As regards the draft Code:
  1. In the penultimate paragraph of the preamble the word "of" has been omitted in the phrase "standard of judicial conduct"

  2. In note 3C "fro" should read "for"

  3. In note 4A substituting the phrase "enhances the public trust in and respect for..." for the existing mangled text should be considered.

  4. In note 4B consider substituting "functioning" for "business" in order to emphasize the professionalism of the judiciary.

  5. In clause 6(1) consider "discrimination proscribed by the provisions of section 9 of the Constitution" in place of the words after "discrimination".

  6. In note 6A substitute "functioning" for "business" for the same reason as set out in 4 above.

  7. The meaning of note 8D would be enhanced if the word "disciplinary" were inserted into the phrase "cannot give rise to valid complaints" before the word "complaints".

  8. In clause 9(6) insert "be" between "to" and "on" in the first line and substitute "and" for "as" in the third.

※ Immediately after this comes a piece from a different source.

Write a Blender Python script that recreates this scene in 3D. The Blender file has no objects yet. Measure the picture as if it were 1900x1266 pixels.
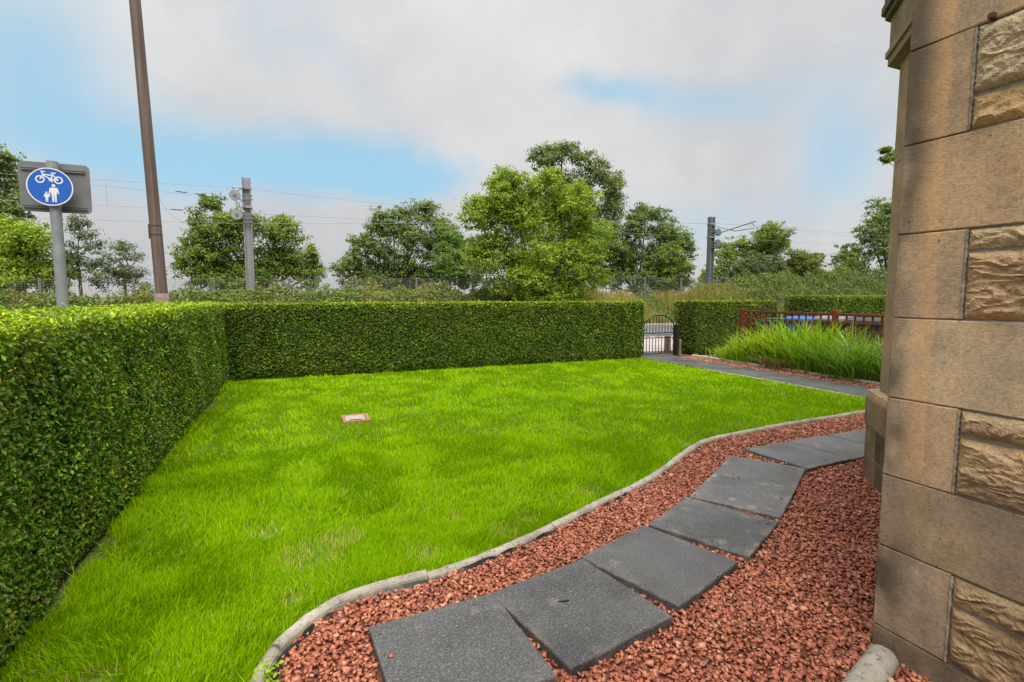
import bpy, math, random
import numpy as np
from mathutils import Vector, noise as mnoise

random.seed(7)
rng = np.random.default_rng(11)
S = bpy.context.scene
COL = S.collection
R = math.radians

# ------------------------------------------------------------------ camera
cam_d = bpy.data.cameras.new('camera')
cam_d.sensor_width = 36.0
cam_d.lens = 18.0
cam_d.clip_start = 0.05
cam_d.clip_end = 3000.0
cam = bpy.data.objects.new('camera', cam_d)
COL.objects.link(cam)
cam.location = (0, 0, 1.45)
cam.rotation_euler = (R(90 - 4.993), 0, R(-23))
S.camera = cam

# ------------------------------------------------------------------ view
S.view_settings.view_transform = 'Standard'
S.view_settings.look = 'None'
S.view_settings.gamma = 1.0
S.view_settings.use_curve_mapping = False
S.view_settings.exposure = 1.0

# ------------------------------------------------------------------ sky and sun
SUN_EL, SUN_AZ = 68.0, 184.0      # azimuth clockwise from +Y
SKY_STRENGTH = 0.10


class NT:
    """tiny node-tree helper"""
    def __init__(self, tree):
        self.t = tree
        self.n = tree.nodes
        self.l = tree.links

    def node(self, typ, inputs=None, **props):
        nd = self.n.new(typ)
        for k, v in props.items():
            setattr(nd, k, v)
        for k, v in (inputs or {}).items():
            self.put(nd.inputs[k], v)
        return nd

    def put(self, sock, v):
        if isinstance(v, bpy.types.NodeSocket):
            self.l.new(v, sock)
        else:
            if isinstance(v, (tuple, list)) and len(v) == 3 and sock.type == 'RGBA':
                v = (*v, 1)
            sock.default_value = v

    def math(self, op, a, b=0.0, c=None, clamp=False):
        nd = self.n.new('ShaderNodeMath')
        nd.operation = op
        nd.use_clamp = clamp
        self.put(nd.inputs[0], a)
        self.put(nd.inputs[1], b)
        if c is not None:
            self.put(nd.inputs[2], c)
        return nd.outputs[0]

    def vmath(self, op, a, b=(0, 0, 0), out=0):
        nd = self.n.new('ShaderNodeVectorMath')
        nd.operation = op
        self.put(nd.inputs[0], a)
        if op == 'SCALE':
            self.put(nd.inputs['Scale'], b)
        else:
            self.put(nd.inputs[1], b)
        return nd.outputs['Value'] if op == 'DOT_PRODUCT' else nd.outputs[0]

    def mix(self, fac, a, b, blend='MIX'):
        nd = self.n.new('ShaderNodeMix')
        nd.data_type = 'RGBA'
        nd.blend_type = blend
        self.put(nd.inputs[0], fac)
        self.put(nd.inputs[6], a)
        self.put(nd.inputs[7], b)
        return nd.outputs[2]

    def noise(self, vec, scale, detail=4.0, rough=0.55, dist=0.0, out='Fac'):
        nd = self.n.new('ShaderNodeTexNoise')
        if vec is not None:
            self.put(nd.inputs['Vector'], vec)
        nd.inputs['Scale'].default_value = scale
        nd.inputs['Detail'].default_value = detail
        nd.inputs['Roughness'].default_value = rough
        nd.inputs['Distortion'].default_value = dist
        return nd.outputs[out]

    def ramp(self, fac, stops, interp='LINEAR'):
        nd = self.n.new('ShaderNodeValToRGB')
        cr = nd.color_ramp
        cr.interpolation = interp
        while len(cr.elements) < len(stops):
            cr.elements.new(0.5)
        for e, (p, c) in zip(cr.elements, stops):
            e.position = p
            e.color = (*c, 1) if len(c) == 3 else c
        self.put(nd.inputs[0], fac)
        return nd.outputs[0]

    def smooth(self, v, lo, hi):
        nd = self.n.new('ShaderNodeMapRange')
        nd.interpolation_type = 'SMOOTHSTEP'
        self.put(nd.inputs[0], v)
        nd.inputs[1].default_value = lo
        nd.inputs[2].default_value = hi
        return nd.outputs[0]


world = bpy.data.worlds.new('World')
S.world = world
world.use_nodes = True
w = NT(world.node_tree)
w.n.clear()
sky = w.n.new('ShaderNodeTexSky')
sky.sky_type = 'NISHITA'
sky.sun_disc = False
sky.sun_elevation = R(SUN_EL)
sky.sun_rotation = R(SUN_AZ)
sky.air_density = 1.0
sky.dust_density = 0.6
tc = w.n.new('ShaderNodeTexCoord')
D0 = tc.outputs['Generated']
warp = w.noise(D0, 2.6, 5, 0.6, out='Color')
warp = w.vmath('SUBTRACT', warp, (0.5, 0.5, 0.5))
D = w.vmath('ADD', D0, w.vmath('SCALE', warp, 0.14))
# openings in the cloud where the blue shows (direction, half width, half height, weight)
OPEN = [((-0.306, 0.895, 0.325), 0.12, 0.11, 0.80),
        ((-0.20, 0.955, 0.226), 0.22, 0.055, 0.72),
        ((0.06, 0.966, 0.240), 0.19, 0.065, 0.95),
        ((0.20, 0.944, 0.22), 0.12, 0.040, 0.70),
        ((0.505, 0.785, 0.358), 0.10, 0.030, 0.60),
        ((0.80, 0.556, 0.225), 0.08, 0.10, 0.70),
        ((0.655, 0.677, 0.337), 0.17, 0.05, 0.50),
        ((0.66, 0.72, 0.13), 0.15, 0.06, 0.45)]
mask = w.math('MULTIPLY', w.smooth(w.noise(D, 1.7, 6, 0.6), 0.58, 0.74), 0.40)
for c, sx, sy, wt in OPEN:
    cv = Vector(c).normalized()
    rv = Vector((cv.y, -cv.x, 0)).normalized()
    uv = rv.cross(cv)
    a = w.math('DIVIDE', w.vmath('DOT_PRODUCT', D, tuple(rv)), sx)
    b = w.math('DIVIDE', w.vmath('SUBTRACT', D, tuple(cv)), 1.0) if False else w.math('DIVIDE', w.vmath('DOT_PRODUCT', w.vmath('SUBTRACT', D, tuple(cv)), tuple(uv)), sy)
    a2 = w.math('ADD', w.math('MULTIPLY', a, a), w.math('MULTIPLY', b, b))
    g = w.math('EXPONENT', w.math('MULTIPLY', a2, -1.0))
    g = w.math('MULTIPLY', g, w.math('GREATER_THAN', w.vmath('DOT_PRODUCT', D, tuple(cv)), 0.0))
    mask = w.math('ADD', mask, w.math('MULTIPLY', g, wt))
fine = w.noise(D, 7.0, 6, 0.6)
mask = w.math('ADD', mask, w.math('MULTIPLY', w.math('SUBTRACT', fine, 0.5), 0.20))
mask = w.math('MULTIPLY', w.smooth(mask, 0.02, 1.05), 0.92)
CL = 1.0 / SKY_STRENGTH
body = w.smooth(w.math('ADD', w.noise(D, 2.2, 5, 0.55), w.math('MULTIPLY', w.noise(D, 9.0, 4, 0.6), 0.15)), 0.34, 0.84)
cloud = w.mix(body, (0.305 * CL, 0.309 * CL, 0.320 * CL), (0.405 * CL, 0.398 * CL, 0.392 * CL))
zen = w.math('ADD', 0.90, w.math('MULTIPLY', w.node('ShaderNodeSeparateXYZ', {0: D0}).outputs[2], 0.30))
cloud = w.vmath('SCALE', cloud, zen)
blue = w.mix(1.0, sky.outputs[0], (0.66, 1.02, 1.04), 'MULTIPLY')
blue = w.mix(0.85, blue, (0.180 * CL, 0.315 * CL, 0.410 * CL))
col = w.mix(mask, cloud, blue)
bg = w.node('ShaderNodeBackground', {'Color': col, 'Strength': SKY_STRENGTH})
wo = w.n.new('ShaderNodeOutputWorld')
w.l.new(bg.outputs[0], wo.inputs[0])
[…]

  9. In note 10B it is essential to add at the end "nor should any judge not seized of a case initiate discussions with, or volunteer any unsolicited views on the issues in the case to, the judge or judges who are seized of it". This addition would obviate at least part of the type of dispute in which the Justices of the Constitutional Court became embroiled when Hlophe JP came visiting in 2008.

  10. In note 11B the second "not" should read "nor".

  11. In clause 12(1) "it" should read "if".

  12. In clause 16 (2) "not" should read "no".